* _Task_
Copy every line of the data exactly, leaving nothing out.

══════════════════════════════

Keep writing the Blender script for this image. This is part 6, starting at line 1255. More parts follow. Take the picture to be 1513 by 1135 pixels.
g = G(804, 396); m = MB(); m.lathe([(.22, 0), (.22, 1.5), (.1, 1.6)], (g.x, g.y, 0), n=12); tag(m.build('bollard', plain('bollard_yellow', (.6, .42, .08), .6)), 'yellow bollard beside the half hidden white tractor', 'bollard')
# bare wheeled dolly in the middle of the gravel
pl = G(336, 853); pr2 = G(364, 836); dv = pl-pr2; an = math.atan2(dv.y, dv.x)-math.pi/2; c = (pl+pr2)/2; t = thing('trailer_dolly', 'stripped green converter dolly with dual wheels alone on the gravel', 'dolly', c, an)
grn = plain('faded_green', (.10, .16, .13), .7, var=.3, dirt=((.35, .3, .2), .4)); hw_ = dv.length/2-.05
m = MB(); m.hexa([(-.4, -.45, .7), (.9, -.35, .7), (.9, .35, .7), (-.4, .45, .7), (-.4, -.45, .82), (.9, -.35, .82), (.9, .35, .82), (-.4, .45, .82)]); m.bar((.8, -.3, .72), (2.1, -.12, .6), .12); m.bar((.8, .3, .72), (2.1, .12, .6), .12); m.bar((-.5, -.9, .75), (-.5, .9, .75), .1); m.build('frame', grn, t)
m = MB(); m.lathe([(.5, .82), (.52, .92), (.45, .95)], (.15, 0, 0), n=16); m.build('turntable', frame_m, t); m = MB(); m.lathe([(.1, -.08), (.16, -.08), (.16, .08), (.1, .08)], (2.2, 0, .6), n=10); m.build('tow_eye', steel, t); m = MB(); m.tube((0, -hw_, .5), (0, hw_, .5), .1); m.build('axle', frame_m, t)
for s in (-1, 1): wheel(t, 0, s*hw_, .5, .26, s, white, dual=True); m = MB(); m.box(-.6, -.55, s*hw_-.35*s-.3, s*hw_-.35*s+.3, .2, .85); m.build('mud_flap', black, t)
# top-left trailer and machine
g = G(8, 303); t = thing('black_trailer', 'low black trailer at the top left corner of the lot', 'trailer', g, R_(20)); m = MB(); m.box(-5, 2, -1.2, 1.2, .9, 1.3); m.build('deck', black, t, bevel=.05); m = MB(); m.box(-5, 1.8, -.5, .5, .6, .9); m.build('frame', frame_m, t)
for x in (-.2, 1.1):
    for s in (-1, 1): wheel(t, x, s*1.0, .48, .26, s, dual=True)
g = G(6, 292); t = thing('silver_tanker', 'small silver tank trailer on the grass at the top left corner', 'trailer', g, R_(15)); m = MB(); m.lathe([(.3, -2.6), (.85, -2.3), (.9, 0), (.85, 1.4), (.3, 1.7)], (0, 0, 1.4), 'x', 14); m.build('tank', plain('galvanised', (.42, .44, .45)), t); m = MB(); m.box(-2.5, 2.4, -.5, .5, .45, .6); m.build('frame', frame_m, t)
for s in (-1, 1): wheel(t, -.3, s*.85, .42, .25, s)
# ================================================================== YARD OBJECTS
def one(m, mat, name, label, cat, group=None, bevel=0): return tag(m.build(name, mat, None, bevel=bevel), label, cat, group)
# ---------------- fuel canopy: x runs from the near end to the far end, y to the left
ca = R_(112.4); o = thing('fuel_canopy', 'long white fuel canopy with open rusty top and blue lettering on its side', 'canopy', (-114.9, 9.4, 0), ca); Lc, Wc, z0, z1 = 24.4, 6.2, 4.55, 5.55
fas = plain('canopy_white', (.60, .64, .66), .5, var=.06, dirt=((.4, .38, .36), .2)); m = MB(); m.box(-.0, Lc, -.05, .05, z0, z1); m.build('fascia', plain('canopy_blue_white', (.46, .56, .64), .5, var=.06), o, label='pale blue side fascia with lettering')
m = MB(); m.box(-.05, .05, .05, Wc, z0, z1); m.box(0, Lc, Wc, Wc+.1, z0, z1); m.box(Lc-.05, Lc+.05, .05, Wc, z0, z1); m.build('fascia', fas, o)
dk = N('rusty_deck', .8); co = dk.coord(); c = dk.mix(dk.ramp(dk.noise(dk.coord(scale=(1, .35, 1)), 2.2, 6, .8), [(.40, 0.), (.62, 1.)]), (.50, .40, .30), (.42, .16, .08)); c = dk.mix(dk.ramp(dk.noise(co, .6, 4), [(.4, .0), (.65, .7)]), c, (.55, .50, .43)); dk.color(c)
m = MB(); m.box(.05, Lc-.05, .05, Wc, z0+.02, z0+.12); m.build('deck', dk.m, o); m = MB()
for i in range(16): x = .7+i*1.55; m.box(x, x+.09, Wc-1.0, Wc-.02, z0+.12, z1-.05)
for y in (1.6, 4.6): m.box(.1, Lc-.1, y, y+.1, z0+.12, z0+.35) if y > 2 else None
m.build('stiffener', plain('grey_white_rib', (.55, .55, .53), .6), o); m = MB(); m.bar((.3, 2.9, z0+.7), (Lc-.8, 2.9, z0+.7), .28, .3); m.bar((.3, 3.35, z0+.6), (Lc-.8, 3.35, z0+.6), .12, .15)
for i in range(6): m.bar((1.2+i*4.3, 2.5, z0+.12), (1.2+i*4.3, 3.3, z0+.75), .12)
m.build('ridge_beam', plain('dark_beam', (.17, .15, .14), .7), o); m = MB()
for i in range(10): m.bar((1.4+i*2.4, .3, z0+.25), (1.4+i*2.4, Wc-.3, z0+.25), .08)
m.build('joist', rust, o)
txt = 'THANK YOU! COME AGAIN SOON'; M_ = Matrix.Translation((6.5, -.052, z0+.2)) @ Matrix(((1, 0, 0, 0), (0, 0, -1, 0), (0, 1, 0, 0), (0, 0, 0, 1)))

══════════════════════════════

* _Answer in full_
Keep writing the Blender script for this image. This is part 6, starting at line 1255. More parts follow. Take the picture to be 1513 by 1135 pixels.
g = G(804, 396); m = MB(); m.lathe([(.22, 0), (.22, 1.5), (.1, 1.6)], (g.x, g.y, 0), n=12); tag(m.build('bollard', plain('bollard_yellow', (.6, .42, .08), .6)), 'yellow bollard beside the half hidden white tractor', 'bollard')
# bare wheeled dolly in the middle of the gravel
pl = G(336, 853); pr2 = G(364, 836); dv = pl-pr2; an = math.atan2(dv.y, dv.x)-math.pi/2; c = (pl+pr2)/2; t = thing('trailer_dolly', 'stripped green converter dolly with dual wheels alone on the gravel', 'dolly', c, an)
grn = plain('faded_green', (.10, .16, .13), .7, var=.3, dirt=((.35, .3, .2), .4)); hw_ = dv.length/2-.05
m = MB(); m.hexa([(-.4, -.45, .7), (.9, -.35, .7), (.9, .35, .7), (-.4, .45, .7), (-.4, -.45, .82), (.9, -.35, .82), (.9, .35, .82), (-.4, .45, .82)]); m.bar((.8, -.3, .72), (2.1, -.12, .6), .12); m.bar((.8, .3, .72), (2.1, .12, .6), .12); m.bar((-.5, -.9, .75), (-.5, .9, .75), .1); m.build('frame', grn, t)
m = MB(); m.lathe([(.5, .82), (.52, .92), (.45, .95)], (.15, 0, 0), n=16); m.build('turntable', frame_m, t); m = MB(); m.lathe([(.1, -.08), (.16, -.08), (.16, .08), (.1, .08)], (2.2, 0, .6), n=10); m.build('tow_eye', steel, t); m = MB(); m.tube((0, -hw_, .5), (0, hw_, .5), .1); m.build('axle', frame_m, t)
for s in (-1, 1): wheel(t, 0, s*hw_, .5, .26, s, white, dual=True); m = MB(); m.box(-.6, -.55, s*hw_-.35*s-.3, s*hw_-.35*s+.3, .2, .85); m.build('mud_flap', black, t)
# top-left trailer and machine
g = G(8, 303); t = thing('black_trailer', 'low black trailer at the top left corner of the lot', 'trailer', g, R_(20)); m = MB(); m.box(-5, 2, -1.2, 1.2, .9, 1.3); m.build('deck', black, t, bevel=.05); m = MB(); m.box(-5, 1.8, -.5, .5, .6, .9); m.build('frame', frame_m, t)
for x in (-.2, 1.1):
    for s in (-1, 1): wheel(t, x, s*1.0, .48, .26, s, dual=True)
g = G(6, 292); t = thing('silver_tanker', 'small silver tank trailer on the grass at the top left corner', 'trailer', g, R_(15)); m = MB(); m.lathe([(.3, -2.6), (.85, -2.3), (.9, 0), (.85, 1.4), (.3, 1.7)], (0, 0, 1.4), 'x', 14); m.build('tank', plain('galvanised', (.42, .44, .45)), t); m = MB(); m.box(-2.5, 2.4, -.5, .5, .45, .6); m.build('frame', frame_m, t)
for s in (-1, 1): wheel(t, -.3, s*.85, .42, .25, s)
# ================================================================== YARD OBJECTS
def one(m, mat, name, label, cat, group=None, bevel=0): return tag(m.build(name, mat, None, bevel=bevel), label, cat, group)
# ---------------- fuel canopy: x runs from the near end to the far end, y to the left
ca = R_(112.4); o = thing('fuel_canopy', 'long white fuel canopy with open rusty top and blue lettering on its side', 'canopy', (-114.9, 9.4, 0), ca); Lc, Wc, z0, z1 = 24.4, 6.2, 4.55, 5.55
fas = plain('canopy_white', (.60, .64, .66), .5, var=.06, dirt=((.4, .38, .36), .2)); m = MB(); m.box(-.0, Lc, -.05, .05, z0, z1); m.build('fascia', plain('canopy_blue_white', (.46, .56, .64), .5, var=.06), o, label='pale blue side fascia with lettering')
m = MB(); m.box(-.05, .05, .05, Wc, z0, z1); m.box(0, Lc, Wc, Wc+.1, z0, z1); m.box(Lc-.05, Lc+.05, .05, Wc, z0, z1); m.build('fascia', fas, o)
dk = N('rusty_deck', .8); co = dk.coord(); c = dk.mix(dk.ramp(dk.noise(dk.coord(scale=(1, .35, 1)), 2.2, 6, .8), [(.40, 0.), (.62, 1.)]), (.50, .40, .30), (.42, .16, .08)); c = dk.mix(dk.ramp(dk.noise(co, .6, 4), [(.4, .0), (.65, .7)]), c, (.55, .50, .43)); dk.color(c)
m = MB(); m.box(.05, Lc-.05, .05, Wc, z0+.02, z0+.12); m.build('deck', dk.m, o); m = MB()
for i in range(16): x = .7+i*1.55; m.box(x, x+.09, Wc-1.0, Wc-.02, z0+.12, z1-.05)
for y in (1.6, 4.6): m.box(.1, Lc-.1, y, y+.1, z0+.12, z0+.35) if y > 2 else None
m.build('stiffener', plain('grey_white_rib', (.55, .55, .53), .6), o); m = MB(); m.bar((.3, 2.9, z0+.7), (Lc-.8, 2.9, z0+.7), .28, .3); m.bar((.3, 3.35, z0+.6), (Lc-.8, 3.35, z0+.6), .12, .15)
for i in range(6): m.bar((1.2+i*4.3, 2.5, z0+.12), (1.2+i*4.3, 3.3, z0+.75), .12)
m.build('ridge_beam', plain('dark_beam', (.17, .15, .14), .7), o); m = MB()
for i in range(10): m.bar((1.4+i*2.4, .3, z0+.25), (1.4+i*2.4, Wc-.3, z0+.25), .08)
m.build('joist', rust, o)
txt = 'THANK YOU! COME AGAIN SOON'; M_ = Matrix.Translation((6.5, -.052, z0+.2)) @ Matrix(((1, 0, 0, 0), (0, 0, -1, 0), (0, 1, 0, 0), (0, 0, 0, 1)))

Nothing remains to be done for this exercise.